My pen pal is a working-class guy, a carpenter by trade, who doesn’t know any better. The same day, however, another missive arrived in my inbox, this one from a multimillion-dollar Democratic Party-affiliated super PAC called American Bridge 21st Century. Its stated mission is sliming Republicans.

The subject line on this email was “Scott Walker: Just Ask My Koch-Crony Judge, I’m Innocent!” That’s a mouthful, but interesting, so I opened the email. I should have known better, because nothing makes the attack dogs at American Bridge foam at the mouth more predictably than Wisconsin’s governor. But casually smearing the reputation of a federal judge is not something you see every day, so I followed the trail.

The background on this case is even more convoluted than the Watergate example, but here’s a shorthand version: Gov. Walker was investigated by Democratic prosecutors in his home state on the grounds he might have violated Wisconsin election law in coordinating with outside groups and GOP bigwigs while fighting the recall campaign Democrats mounted against him. Two judges, one federal and one state, ruled that there wasn’t any evidence Walker coordinated with outsiders—or that such coordination was illegal.

When Walker loyalists pointed this out, American Bridge unleashed the “Koch-Crony Judge” email.

“Yes, Scott Walker has been temporarily cleared of wrongdoing by a federal judge,” it said. “A federal judge who is part of the same shadowy conservative network as Walker, the Koch brothers, and the outside groups that helped flood the Wisconsin recall elections with dark money; and a federal judge who seems extremely eager to make this case go away.”

So who is this Darth Vader-like jurist, and what’s the evidence that he’s a “crony” of conservative moneymen Charles and David Koch?

This is where things quickly gets sketchy. A liberal watchdog group, the Center for Media and Democracy, revealed that the jurist, U.S. District Court Judge Rudolph Randa, “has regularly attended all-expenses paid ‘judicial junkets’ funded by the Charles G. Koch Charitable Foundation, the Lynde and Harry Bradley Foundation, and other ideological and corporate interests.”

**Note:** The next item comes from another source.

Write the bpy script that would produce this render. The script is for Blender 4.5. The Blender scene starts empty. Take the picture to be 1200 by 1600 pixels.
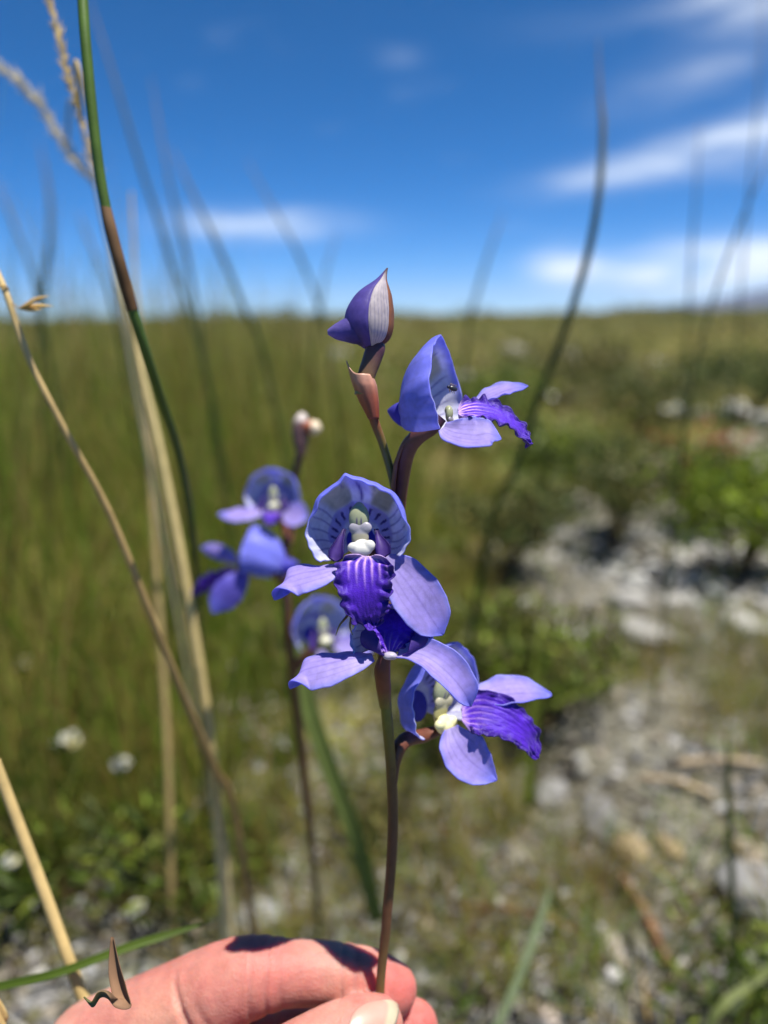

To most Americans, the host of those conferences might be above reproach. It’s the law school of George Mason University, a respected public university in Northern Virginia named after the Framer who wrote the Bill of Rights. But in the fever swamps of modern liberalism, that school is apparently on a watch list: After all, the U.S. Chamber of Commerce donates to it.

“The seminars amount to a privately-funded all-expenses paid trip for judges,” the Center for Media and Democracy adds darkly. “… One seminar Judge Randa attended was in La Jolla, California, a swanky San Diego suburb that is home to both great golfing and Mitt Romney.”

Yes, and Southern California is also where Disneyland’s Goofy resides, and this is where the 21st century progressives’ penchant for guilt by association merges with his overt goofiness. That’s the real reason Americans hate politics.